- Task prompt:
Within the records below, reproduce without change the lines from the line that has "mi = np.zeros(len(o.data.polygons), np.int32)" through the line that has "mi[:(n-1)*(m-1)] |= g_.ravel()", and only those.

- Dataset records:
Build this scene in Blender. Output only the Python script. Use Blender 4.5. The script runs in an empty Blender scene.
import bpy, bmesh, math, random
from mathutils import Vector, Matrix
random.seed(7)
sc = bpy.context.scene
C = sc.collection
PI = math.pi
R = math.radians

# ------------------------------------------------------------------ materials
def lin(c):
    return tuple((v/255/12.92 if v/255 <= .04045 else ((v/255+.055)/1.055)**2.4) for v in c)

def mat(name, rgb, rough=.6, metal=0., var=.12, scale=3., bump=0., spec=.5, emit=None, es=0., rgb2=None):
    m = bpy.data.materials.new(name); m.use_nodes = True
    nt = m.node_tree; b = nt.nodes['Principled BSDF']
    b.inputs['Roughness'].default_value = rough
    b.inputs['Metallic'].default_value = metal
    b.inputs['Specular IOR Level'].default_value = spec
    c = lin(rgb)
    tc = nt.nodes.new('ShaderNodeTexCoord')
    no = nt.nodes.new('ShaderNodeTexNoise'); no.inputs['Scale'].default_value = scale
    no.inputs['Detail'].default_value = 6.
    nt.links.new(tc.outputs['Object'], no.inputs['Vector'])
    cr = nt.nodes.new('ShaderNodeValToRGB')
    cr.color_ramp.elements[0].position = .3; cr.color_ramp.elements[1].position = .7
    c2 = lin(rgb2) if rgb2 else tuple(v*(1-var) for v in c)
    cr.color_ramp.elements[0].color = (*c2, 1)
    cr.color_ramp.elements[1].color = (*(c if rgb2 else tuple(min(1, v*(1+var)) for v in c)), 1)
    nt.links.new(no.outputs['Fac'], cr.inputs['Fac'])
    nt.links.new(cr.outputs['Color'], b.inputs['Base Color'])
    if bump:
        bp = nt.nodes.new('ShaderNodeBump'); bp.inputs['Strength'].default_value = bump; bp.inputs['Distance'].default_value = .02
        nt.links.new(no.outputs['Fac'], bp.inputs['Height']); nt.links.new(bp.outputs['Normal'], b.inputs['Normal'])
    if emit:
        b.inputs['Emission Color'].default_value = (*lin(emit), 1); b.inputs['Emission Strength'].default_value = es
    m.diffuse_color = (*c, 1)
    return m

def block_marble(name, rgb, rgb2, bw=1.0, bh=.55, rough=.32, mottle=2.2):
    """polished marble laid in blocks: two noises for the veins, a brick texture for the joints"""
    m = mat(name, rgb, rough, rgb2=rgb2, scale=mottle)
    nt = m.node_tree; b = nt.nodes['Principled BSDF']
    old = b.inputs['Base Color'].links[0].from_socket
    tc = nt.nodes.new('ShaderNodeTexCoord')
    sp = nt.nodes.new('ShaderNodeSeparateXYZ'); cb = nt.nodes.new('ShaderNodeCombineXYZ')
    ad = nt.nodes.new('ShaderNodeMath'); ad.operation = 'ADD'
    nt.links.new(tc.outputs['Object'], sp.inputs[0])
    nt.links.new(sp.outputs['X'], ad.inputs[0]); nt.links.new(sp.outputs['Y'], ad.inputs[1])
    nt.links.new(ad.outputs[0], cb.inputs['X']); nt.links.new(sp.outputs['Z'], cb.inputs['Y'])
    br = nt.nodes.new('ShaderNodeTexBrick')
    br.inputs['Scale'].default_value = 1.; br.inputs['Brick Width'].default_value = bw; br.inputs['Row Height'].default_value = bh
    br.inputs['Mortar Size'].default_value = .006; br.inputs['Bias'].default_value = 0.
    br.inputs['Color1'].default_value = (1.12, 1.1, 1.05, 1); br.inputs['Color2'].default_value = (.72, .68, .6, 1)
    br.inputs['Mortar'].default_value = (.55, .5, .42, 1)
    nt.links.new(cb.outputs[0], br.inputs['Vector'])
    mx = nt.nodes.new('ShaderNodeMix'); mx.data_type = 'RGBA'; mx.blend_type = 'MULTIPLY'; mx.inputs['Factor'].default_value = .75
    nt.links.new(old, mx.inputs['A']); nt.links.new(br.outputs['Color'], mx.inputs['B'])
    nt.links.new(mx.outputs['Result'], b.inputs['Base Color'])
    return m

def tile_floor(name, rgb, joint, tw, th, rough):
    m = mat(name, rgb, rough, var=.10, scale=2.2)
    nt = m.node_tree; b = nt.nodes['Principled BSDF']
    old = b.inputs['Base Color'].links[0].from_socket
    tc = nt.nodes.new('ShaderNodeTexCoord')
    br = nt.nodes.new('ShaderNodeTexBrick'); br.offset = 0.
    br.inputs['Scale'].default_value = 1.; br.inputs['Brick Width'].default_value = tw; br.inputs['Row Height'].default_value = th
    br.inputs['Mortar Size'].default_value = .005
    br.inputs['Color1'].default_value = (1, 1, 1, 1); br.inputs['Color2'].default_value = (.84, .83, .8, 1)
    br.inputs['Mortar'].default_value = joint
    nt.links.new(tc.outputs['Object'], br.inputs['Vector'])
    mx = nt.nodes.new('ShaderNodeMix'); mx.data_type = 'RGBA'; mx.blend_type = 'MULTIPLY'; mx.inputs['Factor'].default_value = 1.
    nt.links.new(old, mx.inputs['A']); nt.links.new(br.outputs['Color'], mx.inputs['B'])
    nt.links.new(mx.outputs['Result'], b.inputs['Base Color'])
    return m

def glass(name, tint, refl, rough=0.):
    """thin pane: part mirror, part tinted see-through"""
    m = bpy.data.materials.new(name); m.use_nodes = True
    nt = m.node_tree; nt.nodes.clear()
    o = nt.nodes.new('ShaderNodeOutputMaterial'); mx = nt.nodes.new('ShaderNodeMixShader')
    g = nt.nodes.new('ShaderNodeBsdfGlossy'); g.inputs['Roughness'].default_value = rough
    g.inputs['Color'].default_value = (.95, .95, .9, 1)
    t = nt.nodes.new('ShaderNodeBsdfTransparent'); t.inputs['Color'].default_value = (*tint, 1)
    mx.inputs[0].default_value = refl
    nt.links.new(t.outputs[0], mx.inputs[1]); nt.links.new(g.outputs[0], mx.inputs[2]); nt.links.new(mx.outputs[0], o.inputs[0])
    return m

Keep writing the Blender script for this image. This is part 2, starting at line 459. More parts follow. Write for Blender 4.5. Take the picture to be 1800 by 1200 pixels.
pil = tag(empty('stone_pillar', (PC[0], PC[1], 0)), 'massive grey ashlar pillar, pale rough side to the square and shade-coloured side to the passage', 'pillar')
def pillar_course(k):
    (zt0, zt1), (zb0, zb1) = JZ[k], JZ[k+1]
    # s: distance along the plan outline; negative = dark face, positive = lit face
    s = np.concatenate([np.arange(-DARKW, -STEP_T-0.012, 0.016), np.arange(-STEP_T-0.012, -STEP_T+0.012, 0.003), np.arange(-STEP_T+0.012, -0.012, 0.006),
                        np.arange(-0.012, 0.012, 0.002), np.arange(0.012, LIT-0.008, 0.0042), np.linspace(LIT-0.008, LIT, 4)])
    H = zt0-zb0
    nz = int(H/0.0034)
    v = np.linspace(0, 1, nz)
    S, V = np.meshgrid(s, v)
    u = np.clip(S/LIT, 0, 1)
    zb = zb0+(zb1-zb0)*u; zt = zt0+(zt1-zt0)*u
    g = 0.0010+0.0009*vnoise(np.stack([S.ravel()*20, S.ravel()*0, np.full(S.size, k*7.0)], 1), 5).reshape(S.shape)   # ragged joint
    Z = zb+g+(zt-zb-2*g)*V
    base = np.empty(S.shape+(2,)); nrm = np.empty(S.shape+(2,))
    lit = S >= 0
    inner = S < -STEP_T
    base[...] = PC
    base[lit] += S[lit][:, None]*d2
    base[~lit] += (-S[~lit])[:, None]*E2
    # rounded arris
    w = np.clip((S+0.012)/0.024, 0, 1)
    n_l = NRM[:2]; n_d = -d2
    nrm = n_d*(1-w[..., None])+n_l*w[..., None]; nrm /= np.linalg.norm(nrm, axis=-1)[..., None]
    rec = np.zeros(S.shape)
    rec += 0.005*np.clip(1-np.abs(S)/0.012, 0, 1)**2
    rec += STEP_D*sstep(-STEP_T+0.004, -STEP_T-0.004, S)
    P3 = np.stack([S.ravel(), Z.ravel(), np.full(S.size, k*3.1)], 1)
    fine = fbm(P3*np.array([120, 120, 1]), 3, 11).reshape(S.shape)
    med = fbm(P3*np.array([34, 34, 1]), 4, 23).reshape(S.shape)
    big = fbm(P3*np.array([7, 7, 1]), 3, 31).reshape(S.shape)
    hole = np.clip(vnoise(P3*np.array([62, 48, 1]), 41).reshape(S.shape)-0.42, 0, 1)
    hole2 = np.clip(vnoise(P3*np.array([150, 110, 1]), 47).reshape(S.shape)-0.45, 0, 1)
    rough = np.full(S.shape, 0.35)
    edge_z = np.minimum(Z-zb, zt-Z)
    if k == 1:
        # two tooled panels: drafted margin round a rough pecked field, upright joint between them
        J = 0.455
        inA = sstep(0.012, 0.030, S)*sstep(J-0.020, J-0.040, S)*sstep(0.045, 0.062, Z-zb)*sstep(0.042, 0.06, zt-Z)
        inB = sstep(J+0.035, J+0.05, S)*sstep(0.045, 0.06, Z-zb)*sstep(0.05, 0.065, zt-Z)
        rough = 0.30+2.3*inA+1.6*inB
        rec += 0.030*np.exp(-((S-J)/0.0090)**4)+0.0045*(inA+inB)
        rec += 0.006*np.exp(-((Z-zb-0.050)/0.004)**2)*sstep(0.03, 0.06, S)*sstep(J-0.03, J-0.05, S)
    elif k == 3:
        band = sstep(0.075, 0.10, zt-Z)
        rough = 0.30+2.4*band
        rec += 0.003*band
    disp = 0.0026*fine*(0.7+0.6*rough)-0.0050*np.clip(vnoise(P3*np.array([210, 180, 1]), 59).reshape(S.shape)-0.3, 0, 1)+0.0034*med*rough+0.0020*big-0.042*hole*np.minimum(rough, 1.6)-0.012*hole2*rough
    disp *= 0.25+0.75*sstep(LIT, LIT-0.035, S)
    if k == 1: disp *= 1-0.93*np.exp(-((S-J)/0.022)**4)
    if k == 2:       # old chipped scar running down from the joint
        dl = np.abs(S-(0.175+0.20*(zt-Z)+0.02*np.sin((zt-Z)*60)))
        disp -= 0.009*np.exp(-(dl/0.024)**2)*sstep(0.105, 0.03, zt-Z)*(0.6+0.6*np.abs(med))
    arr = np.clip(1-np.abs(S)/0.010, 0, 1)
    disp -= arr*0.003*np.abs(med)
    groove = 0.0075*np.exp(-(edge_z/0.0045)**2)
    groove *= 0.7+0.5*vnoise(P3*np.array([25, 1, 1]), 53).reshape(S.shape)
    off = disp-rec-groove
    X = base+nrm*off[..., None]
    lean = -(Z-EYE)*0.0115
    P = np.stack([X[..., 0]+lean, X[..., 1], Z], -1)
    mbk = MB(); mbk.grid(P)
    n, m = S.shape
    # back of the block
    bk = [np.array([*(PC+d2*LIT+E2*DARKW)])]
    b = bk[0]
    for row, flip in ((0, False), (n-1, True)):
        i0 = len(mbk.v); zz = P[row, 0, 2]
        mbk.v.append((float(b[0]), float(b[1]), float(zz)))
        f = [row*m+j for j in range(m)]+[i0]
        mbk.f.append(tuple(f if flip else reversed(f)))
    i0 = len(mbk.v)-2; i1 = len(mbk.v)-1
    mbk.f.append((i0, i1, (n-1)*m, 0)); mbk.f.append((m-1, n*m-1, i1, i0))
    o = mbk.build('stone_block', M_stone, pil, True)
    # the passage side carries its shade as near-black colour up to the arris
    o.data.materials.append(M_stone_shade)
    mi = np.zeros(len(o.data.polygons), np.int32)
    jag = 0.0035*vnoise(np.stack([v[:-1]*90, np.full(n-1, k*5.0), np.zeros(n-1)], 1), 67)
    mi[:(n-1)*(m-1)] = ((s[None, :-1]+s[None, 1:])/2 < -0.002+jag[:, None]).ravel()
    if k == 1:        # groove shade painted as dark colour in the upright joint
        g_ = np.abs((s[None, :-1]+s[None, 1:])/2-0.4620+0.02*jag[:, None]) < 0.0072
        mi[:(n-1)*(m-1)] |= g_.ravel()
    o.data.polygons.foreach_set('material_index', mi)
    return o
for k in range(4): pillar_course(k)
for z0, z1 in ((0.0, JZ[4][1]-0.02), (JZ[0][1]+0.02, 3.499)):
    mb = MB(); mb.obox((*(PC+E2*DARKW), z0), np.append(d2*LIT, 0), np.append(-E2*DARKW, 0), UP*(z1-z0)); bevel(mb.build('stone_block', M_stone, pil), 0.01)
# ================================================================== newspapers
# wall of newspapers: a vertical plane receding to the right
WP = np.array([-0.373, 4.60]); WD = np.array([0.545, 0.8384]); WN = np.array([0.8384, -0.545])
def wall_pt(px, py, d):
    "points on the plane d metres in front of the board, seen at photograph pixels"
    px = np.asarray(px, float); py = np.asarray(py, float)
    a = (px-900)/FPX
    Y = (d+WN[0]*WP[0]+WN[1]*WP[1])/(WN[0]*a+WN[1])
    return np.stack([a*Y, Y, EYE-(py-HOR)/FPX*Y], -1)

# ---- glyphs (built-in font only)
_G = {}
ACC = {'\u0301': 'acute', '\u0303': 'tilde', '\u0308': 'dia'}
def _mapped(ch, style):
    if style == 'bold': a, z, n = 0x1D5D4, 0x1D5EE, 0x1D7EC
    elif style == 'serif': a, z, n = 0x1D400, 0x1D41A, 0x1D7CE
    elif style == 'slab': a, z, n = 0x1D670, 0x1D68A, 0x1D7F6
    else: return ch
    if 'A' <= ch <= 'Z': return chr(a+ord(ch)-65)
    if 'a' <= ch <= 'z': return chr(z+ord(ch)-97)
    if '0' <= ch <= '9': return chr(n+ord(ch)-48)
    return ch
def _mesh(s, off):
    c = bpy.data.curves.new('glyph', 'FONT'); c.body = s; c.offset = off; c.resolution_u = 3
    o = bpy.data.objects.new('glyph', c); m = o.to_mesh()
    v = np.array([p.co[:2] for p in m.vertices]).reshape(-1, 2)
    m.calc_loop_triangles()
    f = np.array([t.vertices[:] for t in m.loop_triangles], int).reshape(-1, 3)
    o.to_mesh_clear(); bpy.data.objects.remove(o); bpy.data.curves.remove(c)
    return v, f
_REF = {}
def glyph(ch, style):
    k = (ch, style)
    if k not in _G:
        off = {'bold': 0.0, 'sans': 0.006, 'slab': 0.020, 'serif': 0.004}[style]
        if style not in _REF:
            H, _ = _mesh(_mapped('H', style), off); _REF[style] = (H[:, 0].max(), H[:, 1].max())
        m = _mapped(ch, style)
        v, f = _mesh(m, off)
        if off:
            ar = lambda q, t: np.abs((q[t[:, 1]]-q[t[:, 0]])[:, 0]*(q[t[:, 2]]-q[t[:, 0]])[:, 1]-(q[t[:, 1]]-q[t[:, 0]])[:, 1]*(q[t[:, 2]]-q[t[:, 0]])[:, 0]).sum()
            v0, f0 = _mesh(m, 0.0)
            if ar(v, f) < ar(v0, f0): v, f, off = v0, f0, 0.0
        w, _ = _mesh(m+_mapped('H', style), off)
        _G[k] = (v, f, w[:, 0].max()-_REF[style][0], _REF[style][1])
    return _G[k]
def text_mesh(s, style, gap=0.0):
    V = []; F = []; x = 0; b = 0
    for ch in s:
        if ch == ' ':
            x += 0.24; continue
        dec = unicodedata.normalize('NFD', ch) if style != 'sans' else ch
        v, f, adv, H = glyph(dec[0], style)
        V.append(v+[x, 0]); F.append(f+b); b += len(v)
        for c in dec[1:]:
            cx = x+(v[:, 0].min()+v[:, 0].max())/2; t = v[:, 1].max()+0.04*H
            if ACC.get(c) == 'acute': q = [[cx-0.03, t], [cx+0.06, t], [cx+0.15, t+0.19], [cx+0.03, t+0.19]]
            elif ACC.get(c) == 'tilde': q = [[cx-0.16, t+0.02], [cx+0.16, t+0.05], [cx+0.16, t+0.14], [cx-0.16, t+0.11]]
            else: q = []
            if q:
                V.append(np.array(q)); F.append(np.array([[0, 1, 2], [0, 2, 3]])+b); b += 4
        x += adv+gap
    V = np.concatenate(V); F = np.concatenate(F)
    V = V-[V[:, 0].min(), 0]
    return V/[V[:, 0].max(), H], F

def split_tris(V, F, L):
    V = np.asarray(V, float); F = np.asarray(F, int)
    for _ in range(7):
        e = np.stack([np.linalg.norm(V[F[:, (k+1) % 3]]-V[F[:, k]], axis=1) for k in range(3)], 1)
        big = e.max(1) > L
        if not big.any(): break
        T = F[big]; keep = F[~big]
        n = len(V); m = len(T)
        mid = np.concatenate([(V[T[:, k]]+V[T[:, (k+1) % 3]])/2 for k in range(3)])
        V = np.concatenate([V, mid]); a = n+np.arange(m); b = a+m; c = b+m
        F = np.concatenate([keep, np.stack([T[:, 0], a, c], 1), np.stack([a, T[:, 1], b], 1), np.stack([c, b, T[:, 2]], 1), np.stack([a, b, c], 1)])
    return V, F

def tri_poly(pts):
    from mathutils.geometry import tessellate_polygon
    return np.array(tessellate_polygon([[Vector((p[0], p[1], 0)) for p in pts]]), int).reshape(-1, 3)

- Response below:
    mi = np.zeros(len(o.data.polygons), np.int32)
    jag = 0.0035*vnoise(np.stack([v[:-1]*90, np.full(n-1, k*5.0), np.zeros(n-1)], 1), 67)
    mi[:(n-1)*(m-1)] = ((s[None, :-1]+s[None, 1:])/2 < -0.002+jag[:, None]).ravel()
    if k == 1:        # groove shade painted as dark colour in the upright joint
        g_ = np.abs((s[None, :-1]+s[None, 1:])/2-0.4620+0.02*jag[:, None]) < 0.0072
        mi[:(n-1)*(m-1)] |= g_.ravel()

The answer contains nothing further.